• [PROVIDED DATA]
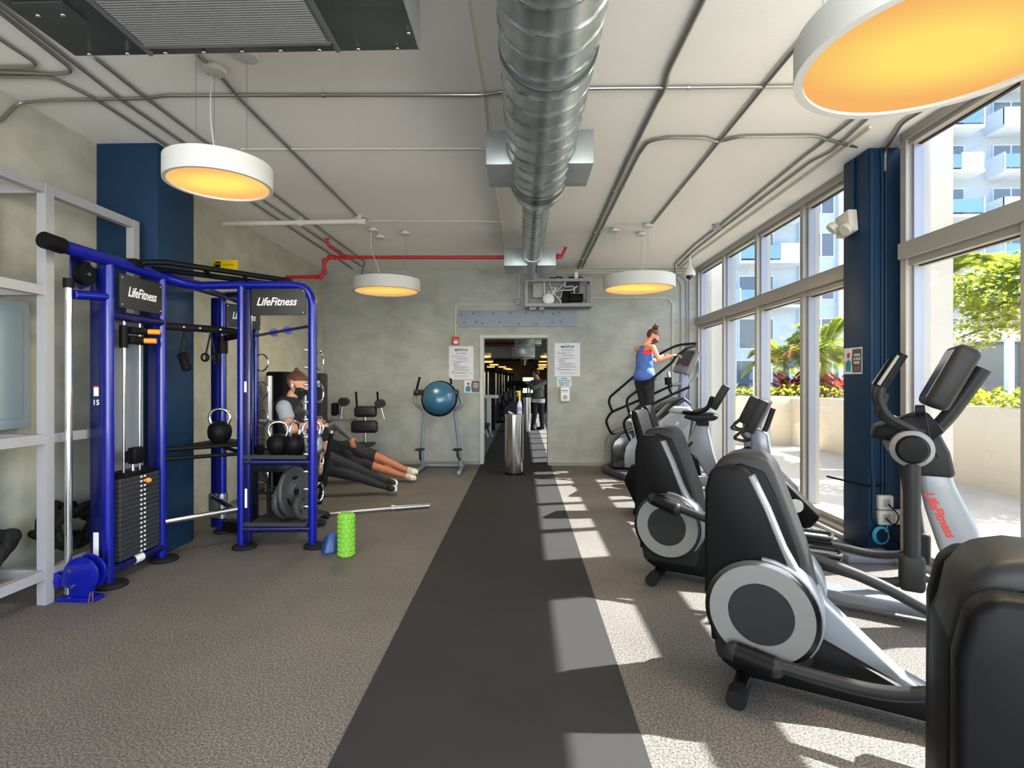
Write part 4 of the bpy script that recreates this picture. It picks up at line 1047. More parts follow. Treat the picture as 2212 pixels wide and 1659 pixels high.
# things kept on the rig
def kettlebell(loc, label, rz=0, m=BLACK, r=.096):
    t = thing('kettlebell', label, 'kettlebell', loc, rz, 'kettlebells on the rig')
    obj('bell', G().lathe([(.001, 0), (r * .6, 0), (r * .92, r * .45), (r, r * .95), (r * .9, r * 1.45), (r * .55, r * 1.8), (.001, r * 1.9)], seg=28), m, t)
    g = G().tube([(-r * .55, 0, r * 1.45), (-r * .88, 0, r * 2.0), (-r * .72, 0, r * 2.75), (0, 0, r * 3.0), (r * .72, 0, r * 2.75), (r * .88, 0, r * 2.0), (r * .55, 0, r * 1.45)], .0135, 12, .05)
    obj('handle', g, CHROME, t)
    return t
kettlebell((-2.58, 4.5, .883), 'kettlebell with a chrome handle on the black tray between the posts', .2)
kettlebell((-2.13, 4.62, .765), 'left kettlebell on the upper shelf of the rig, its chrome handle seen broadside', .25)
kettlebell((-1.985, 4.62, .765), 'middle kettlebell on the upper shelf, its chrome handle seen edge-on', 1.45)
kettlebell((-1.87, 4.7, .765), 'black and silver patched kettlebell beside the front right post', .8, mat('patched_silver', (30, 30, 32), .25, .3, mott=(9, 1, (214, 214, 218))))
def dumb(loc, rz, label, L=.2):
    t = thing('dumbbell', label, 'dumbbell', loc, rz)
    obj('handle', G().tube([(-L * .3, 0, .045), (L * .3, 0, .045)], .014, 12), CHROME, t)
    for sgn in (-1, 1): obj('head', G().tube([(sgn * L * .28, 0, .045), (sgn * L * .5, 0, .045)], .045, 8), BLACK, t)
dumb((-2.25, 4.66, .765), 1.2, 'black dumbbell at the left end of the upper shelf')
def gplate(c, r, R, label):
    t = thing('weight_disc', label, 'weight plate', c, 0)
    ax = R @ V((0, 0, 1))
    obj('disc', G().lathe([(.001, -.014), (r * .2, -.014), (r * .24, -.02), (r * .32, -.012), (r * .78, -.012), (r * .84, -.02), (r * .97, -.02), (r, -.01), (r, .01), (r * .97, .02), (r * .84, .02), (r * .78, .012), (r * .32, .012), (r * .24, .02), (r * .2, .014), (.001, .014)], (0, 0, 0), ax, 40), mat('grey_rubber_plate', (58, 60, 60), .5) if 'grey_rubber_plate' not in bpy.data.materials else bpy.data.materials['grey_rubber_plate'], t)
    for k in range(3):
        a = PI / 2 + k * 2 * PI / 3; d = R @ V((math.cos(a), math.sin(a), 0)); e = R @ V((-math.sin(a), math.cos(a), 0))
        M = Matrix((e, d, ax)).transposed()
        obj('grip_slot', G().ell(d * r * .56, (r * .3, r * .12, .016), M, 20, 8), BLACK, t)
    obj('hub', G().tube([ax * -.022, ax * .022], r * .13, 20), BLACK, t)
    return t
RT = frame((.45, -.88, 0), (0, 0, 1))   # columns: in-plane x, thickness direction, up
def leanR(yaw, lean):
    n = V((math.cos(yaw) * math.cos(lean), math.sin(yaw) * math.cos(lean), math.sin(lean)))
    up = V((0, 0, 1)); x = up.cross(n).normalized(); y = n.cross(x)
    return Matrix((x, y, n)).transposed()
gplate((-2.0, 4.66, .2 + .228), .225, leanR(-.2, .1), 'large grey grip plate leaning on the lower shelf of the rig')
gplate((-1.9, 4.60, .2 + .115), .112, leanR(-.25, .16), 'small grey plate leaning against the large one on the lower shelf')
gplate((-2.07, 4.62, .2 + .163), .16, leanR(-.15, .1), 'medium plate behind the large grip plate on the lower shelf')
t = thing('plate_divider', 'thin black wire divider on the lower shelf of the rig', 'rack', (-2.22, 4.62, .198))
obj('wire', G().tube([(0, 0, .0), (.005, 0, .25), (.03, .02, .28), (.07, .03, .27), (.08, .03, .0)], .008, 8, .03), RUBBER, t)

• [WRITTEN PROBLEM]
Give back the whole listing as it stands, minus its pictures.

• [EXERCISE SOLUTION]
Write part 4 of the bpy script that recreates this picture. It picks up at line 1047. More parts follow. Treat the picture as 2212 pixels wide and 1659 pixels high.
# things kept on the rig
def kettlebell(loc, label, rz=0, m=BLACK, r=.096):
    t = thing('kettlebell', label, 'kettlebell', loc, rz, 'kettlebells on the rig')
    obj('bell', G().lathe([(.001, 0), (r * .6, 0), (r * .92, r * .45), (r, r * .95), (r * .9, r * 1.45), (r * .55, r * 1.8), (.001, r * 1.9)], seg=28), m, t)
    g = G().tube([(-r * .55, 0, r * 1.45), (-r * .88, 0, r * 2.0), (-r * .72, 0, r * 2.75), (0, 0, r * 3.0), (r * .72, 0, r * 2.75), (r * .88, 0, r * 2.0), (r * .55, 0, r * 1.45)], .0135, 12, .05)
    obj('handle', g, CHROME, t)
    return t
kettlebell((-2.58, 4.5, .883), 'kettlebell with a chrome handle on the black tray between the posts', .2)
kettlebell((-2.13, 4.62, .765), 'left kettlebell on the upper shelf of the rig, its chrome handle seen broadside', .25)
kettlebell((-1.985, 4.62, .765), 'middle kettlebell on the upper shelf, its chrome handle seen edge-on', 1.45)
kettlebell((-1.87, 4.7, .765), 'black and silver patched kettlebell beside the front right post', .8, mat('patched_silver', (30, 30, 32), .25, .3, mott=(9, 1, (214, 214, 218))))
def dumb(loc, rz, label, L=.2):
    t = thing('dumbbell', label, 'dumbbell', loc, rz)
    obj('handle', G().tube([(-L * .3, 0, .045), (L * .3, 0, .045)], .014, 12), CHROME, t)
    for sgn in (-1, 1): obj('head', G().tube([(sgn * L * .28, 0, .045), (sgn * L * .5, 0, .045)], .045, 8), BLACK, t)
dumb((-2.25, 4.66, .765), 1.2, 'black dumbbell at the left end of the upper shelf')
def gplate(c, r, R, label):
    t = thing('weight_disc', label, 'weight plate', c, 0)
    ax = R @ V((0, 0, 1))
    obj('disc', G().lathe([(.001, -.014), (r * .2, -.014), (r * .24, -.02), (r * .32, -.012), (r * .78, -.012), (r * .84, -.02), (r * .97, -.02), (r, -.01), (r, .01), (r * .97, .02), (r * .84, .02), (r * .78, .012), (r * .32, .012), (r * .24, .02), (r * .2, .014), (.001, .014)], (0, 0, 0), ax, 40), mat('grey_rubber_plate', (58, 60, 60), .5) if 'grey_rubber_plate' not in bpy.data.materials else bpy.data.materials['grey_rubber_plate'], t)
    for k in range(3):
        a = PI / 2 + k * 2 * PI / 3; d = R @ V((math.cos(a), math.sin(a), 0)); e = R @ V((-math.sin(a), math.cos(a), 0))
        M = Matrix((e, d, ax)).transposed()
        obj('grip_slot', G().ell(d * r * .56, (r * .3, r * .12, .016), M, 20, 8), BLACK, t)
    obj('hub', G().tube([ax * -.022, ax * .022], r * .13, 20), BLACK, t)
    return t
RT = frame((.45, -.88, 0), (0, 0, 1))   # columns: in-plane x, thickness direction, up
def leanR(yaw, lean):
    n = V((math.cos(yaw) * math.cos(lean), math.sin(yaw) * math.cos(lean), math.sin(lean)))
    up = V((0, 0, 1)); x = up.cross(n).normalized(); y = n.cross(x)
    return Matrix((x, y, n)).transposed()
gplate((-2.0, 4.66, .2 + .228), .225, leanR(-.2, .1), 'large grey grip plate leaning on the lower shelf of the rig')
gplate((-1.9, 4.60, .2 + .115), .112, leanR(-.25, .16), 'small grey plate leaning against the large one on the lower shelf')
gplate((-2.07, 4.62, .2 + .163), .16, leanR(-.15, .1), 'medium plate behind the large grip plate on the lower shelf')
t = thing('plate_divider', 'thin black wire divider on the lower shelf of the rig', 'rack', (-2.22, 4.62, .198))
obj('wire', G().tube([(0, 0, .0), (.005, 0, .25), (.03, .02, .28), (.07, .03, .27), (.08, .03, .0)], .008, 8, .03), RUBBER, t)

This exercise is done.